→ WORK TO COMPLETE
Each line that includes "from" counts once; give the total and nothing besides.

→ STORED DATA

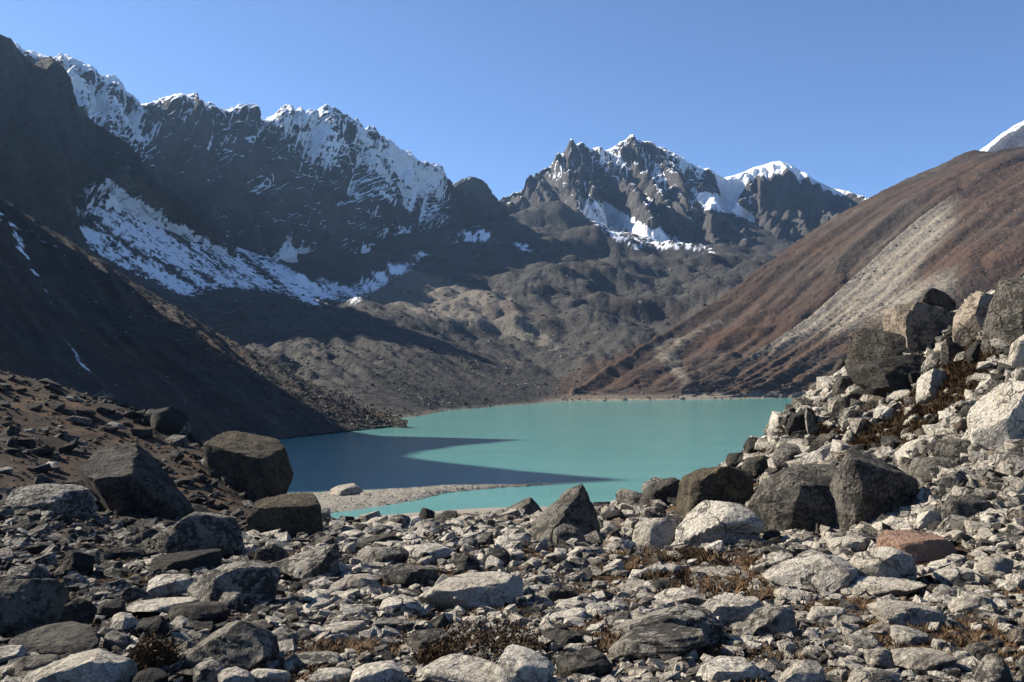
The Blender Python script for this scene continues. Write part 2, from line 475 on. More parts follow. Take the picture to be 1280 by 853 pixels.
def G_post(V, u, v):
    """the square cliff under the glacier: one steep wall with upright ribs, standing proud of the ridge"""
    p = flat(V); px, py = pix(p); vv = v.ravel()
    jx = px + 1.5 * fbm(p / 50, 3, seed=30); jy = py + 2.5 * fbm(p / 50, 3, seed=32)
    m = smooth(946, 950, jx) * (1 - smooth(1034, 1056, jx)) * smooth(0.185, 0.215, vv) * (1 - smooth(276, 292, jy))
    wall = 2790 + (px - 950) * 1.6 - (py - 212) * 1.1 + 16 * fbm(np.stack([px / 7, py / 60, 0 * px], 1), 4, 0.6, ridged=True, seed=36)
    k = np.where(p[:, 1] > wall, 1 + m * (wall / p[:, 1] - 1), 1)
    return (p * k[:, None]).reshape(V.shape)
def G_mask(u, v, V, N, L):
    p = flat(V); px, py = pix(p); vv = v.ravel()
    nz, gul, lo, hi = snow_base(V, N, L, 260, 26)
    s = 0.62 * smooth(0.42, 0.78, nz) + 0.42 * gul + 0.42 * hi + 0.28 * lo
    alt = 0.17 - 0.40 * smooth(0.25, 0.75, vv) - 0.10 * (1 - smooth(690, 760, px))
    field = soft_poly(px + hi * 12, py + hi * 8, [(716, 246), (752, 250), (800, 276), (852, 296), (850, 320), (790, 316), (760, 304), (732, 278)], 4)
    field2 = soft_poly(px + hi * 9, py + hi * 6, [(862, 236), (890, 242), (915, 250), (950, 274), (945, 280), (915, 268), (880, 264)], 2)
    cap = smooth(884, 896, px) * (1 - smooth(0.185, 0.21, vv + 0.015 * hi - 0.05 * smooth(890, 905, px) * (1 - smooth(938, 948, px)))) * (1 - smooth(1090, 1110, px))
    noblk = smooth(940, 948, px) * (1 - smooth(1046, 1066, px)) * smooth(0.16, 0.2, vv) * (1 - smooth(290, 305, py))
    jx, jy = px + 9 * hi + 5 * lo, py + 7 * hi + 4 * lo
    def fld(*poly): return soft_poly(jx, jy, poly, 3)
    more = (fld((744, 188), (772, 186), (786, 206), (776, 228), (756, 216)) + fld((792, 178), (810, 190), (828, 214), (846, 246), (830, 250), (812, 222)) + fld((826, 190), (858, 200), (884, 214), (872, 226), (842, 212))
            + fld((690, 204), (712, 200), (704, 222), (682, 232)) + fld((728, 226), (750, 232), (748, 250), (730, 246)) + fld((800, 240), (822, 246), (826, 268), (806, 262)))
    brk = fbm(p / 20, 4, 0.65, seed=35)
    s = s + np.clip(more, 0, 1) * (0.26 + 0.45 * brk + 0.35 * hi + 0.15 * gul)
    s = s + alt + 0.75 * field + 0.8 * field2 - 0.8 * noblk
    return {"snow": np.clip(np.maximum(s, cap * 1.2), 0, 1), "scree": np.clip(0.25 * hi + 0.1, 0, 1) * 0.5 * (1 - cap)}
mount_g, VG = loft("mountain", [G_back, G_crest, G_mid, G_foot, G_low], 560, 220, G_disp, M_FAR, G_mask, [0, 0.12, 0.5, 0.85, 1.0], sharp=1, ero=(0.125, 3, 20, 5.0, 90), post=G_post)

# ---- snow peak behind the right-hand hillside
I_crest = [(1150, 225, 4300), (1200, 205, 4350), (1238, 183, 4400), (1250, 173, 4420), (1258, 167, 4430), (1268, 160, 4440), (1280, 154, 4450), (1320, 130, 4500), (1420, 160, 4600), (1600, 220, 4700)]
I_back = [(p[0] + 40, p[1] + 90, p[2] + 500) for p in I_crest]
I_foot = [(p[0], p[1] + 110, p[2] - 700) for p in I_crest]
def I_disp(u, v, V, N):
    p = flat(V)
    return shp((10 + 30 * smooth(0.3, 0.6, v.ravel())) * fbm(p / 180, 5, 0.55, ridged=True, seed=31), V), shp(0 * p[:, 0], V)
def I_mask(u, v, V, N, a):
    p = flat(V); hi = fbm(p / 60, 4, 0.6, seed=33); px, py = pix(p)
    return {"snow": np.clip(0.62 + 0.5 * hi - 1.2 * smooth(0.46, 0.56, v.ravel() + 0.05 * hi), 0, 1)}
loft("mountain", [I_back, I_crest, I_foot], 120, 70, I_disp, M_FAR, I_mask, [0, 0.3, 1.0])

# ---- right-hand hillside: rows run across, columns are fall lines
def columns(cols, n=40):
    rs = [resample(np.array(c, float), n) for c in cols]
    return [[tuple(r[i]) for r in rs] for i in range(n)]
def hill_loft(name, cols, nu, nv, disp, mat, masks, ero=None):
    """each column is a fall line from the top of the slope to its foot"""
    return loft(name, [list(c) for c in cols], nu, nv, disp, mat, masks, sharp=None, ero=ero, crest_col=1)

H_cols = [[(1290, 300, 1900), (1100, 330, 1750), (900, 440, 1500), (760, 500, 1200), (640, 510, 1050)],
          [(1330, 183, 1650), (1280, 187, 1600), (1240, 190, 1520), (1215, 187, 1450), (1180, 200, 1410), (1130, 222, 1370), (1080, 248, 1320), (1030, 275, 1270), (990, 300, 1220), (940, 340, 1150), (900, 370, 1090), (860, 395, 1030), (810, 425, 940), (750, 462, 820), (700, 497, 720), (660, 505, 690)],
          [(1420, 180, 1310), (1330, 192, 1280), (1280, 203, 1258), (1255, 215, 1238), (1230, 227, 1216), (1210, 238, 1196), (1190, 246, 1180), (1155, 269, 1145), (1110, 308, 1104), (1060, 355, 1048), (1010, 399, 983), (950, 441, 903), (890, 477, 822), (830, 503, 739), (808, 510, 715)],
          [(1500, 330, 1400), (1300, 330, 1250), (1200, 380, 1150), (1050, 460, 950), (880, 497, 765), (820, 512, 700)]]
def H_disp(u, v, V, N):
    p = flat(V); uu = u.ravel(); vv = v.ravel()
    q = np.stack([vv * 9 + 0.3 * fbm(p / 120, 3, seed=43), uu * 3.0, 0 * uu], 1)
    a = 8 * fbm(q, 4, 0.5, seed=41)
    return shp(a, V), shp(0 * uu, V)
def H_mask(u, v, V, N, a):
    p = flat(V); px, py = pix(p); uu, vv = u.ravel(), v.ravel()
    st = fbm(np.stack([vv * 34, uu * 5, 0 * uu], 1), 4, 0.6, seed=44)
    lo = fbm(p / 130, 4, seed=45)
    rust = np.clip(0.45 + 0.9 * lo + 0.5 * st, 0, 1)
    sc = 0.9 * soft_poly(px + 8 * st, py + 8 * lo, [(815, 432), (850, 420), (900, 398), (905, 404), (860, 432), (845, 445), (860, 470), (868, 490), (852, 492), (846, 470), (815, 445)], 1.5)
    sc = sc * np.clip(0.55 + 1.6 * fbm(p / 9, 4, 0.65, seed=46), 0, 1)
    sc = sc + 0.35 * smooth(0.1, 0.5, st - 0.2 * lo) + 0.9 * smooth(6.0, 3.5, p[:, 2] - LAKE)
    return {"rust": rust * (1 - np.clip(sc, 0, 1)), "scree": np.clip(sc, 0, 1)}
hill_loft("hillside", H_cols, 300, 150, H_disp, M_BROWN, H_mask, (0.02, 2, 1.7, 0.6, 12, True))

K_cols = [[(1420, 200, 1500), (1290, 250, 1420), (1150, 330, 1270), (1000, 440, 1050), (900, 500, 860)],
          [(1420, 178, 1300), (1330, 189, 1270), (1280, 200, 1250), (1255, 212, 1230), (1230, 224, 1210), (1210, 235, 1190), (1190, 243, 1175), (1155, 266, 1140), (1110, 305, 1100), (1060, 352, 1045), (1010, 396, 980), (950, 438, 900), (890, 474, 820), (830, 501, 738), (800, 508, 712)],
          [(1520, 150, 1150), (1400, 205, 1080), (1300, 275, 1010), (1200, 350, 950), (1080, 430, 875), (960, 493, 790), (920, 506, 760)],
          [(1700, 120, 950), (1550, 250, 900), (1400, 370, 860), (1250, 450, 830), (1100, 494, 810), (1060, 508, 790)],
          [(1900, 300, 800), (1700, 400, 780), (1500, 470, 770), (1350, 500, 760), (1300, 515, 740)]]
def K_disp(u, v, V, N):
    p = flat(V); uu = u.ravel(); vv = v.ravel()
    q = np.stack([vv * 12 + 0.35 * fbm(p / 100, 3, seed=53), uu * 2.2, 0 * uu], 1)
    env = smooth(0.2, 0.34, vv)
    a = (3 + 3 * env) * fbm(q, 4, 0.5, seed=51)
    return shp(a, V), shp(0 * uu, V)
def K_mask(u, v, V, N, a):
    p = flat(V); px, py = pix(p); uu, vv = u.ravel(), v.ravel()
    st = fbm(np.stack([vv * 46 + 0.4 * fbm(p / 60, 2, seed=5), uu * 4, 0 * uu], 1), 5, 0.62, seed=54)
    lo = fbm(p / 120, 4, seed=55); hi = fbm(p / 14, 3, seed=56)
    jx = px + 30 * st + 12 * lo; jy = py - 24 * st
    def soft(poly): return soft_poly(jx, jy, poly, 9)
    sc = soft([(1204, 236), (1178, 290), (1142, 345), (1112, 378), (1066, 412), (1010, 422), (964, 440), (900, 466), (850, 478), (920, 420), (990, 365), (1068, 306), (1136, 260)])
    sc = np.maximum(sc, 0.85 * soft([(1198, 330), (1190, 362), (1150, 385), (1080, 400), (1040, 420), (1030, 412), (1090, 372), (1140, 352)]))
    sc = sc * (1 - 0.55 * smooth(405, 465, py))
    sc = np.maximum(sc, 0.8 * soft([(912, 438), (908, 446), (880, 466), (872, 464)]))
    sc = np.maximum(sc, 0.7 * soft([(925, 448), (920, 456), (890, 474), (884, 470)]))
    sc = np.clip(sc * 1.25, 0, 1) * np.clip(0.95 + 0.7 * st + 0.5 * hi, 0.4, 1)
    shore = smooth(6.5, 3.5, p[:, 2] - LAKE + 2.5 * hi)
    grey = np.clip(0.55 * smooth(0.05, 0.4, st + 0.35 * lo + 0.2 * hi), 0, 1)
    sc = np.maximum(sc, np.maximum(shore * 0.8, grey * 0.45))
    return {"rust": np.clip(0.55 + 0.7 * lo + 0.5 * st + 0.3 * hi, 0, 1) * (1 - np.clip(sc, 0, 1)), "scree": np.clip(sc, 0, 1)}
hill_k, VK = hill_loft("hillside", K_cols, 420, 260, K_disp, M_BROWN, K_mask, (0.02, 2, 1.15, 0.42, 9, True))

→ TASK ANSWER
2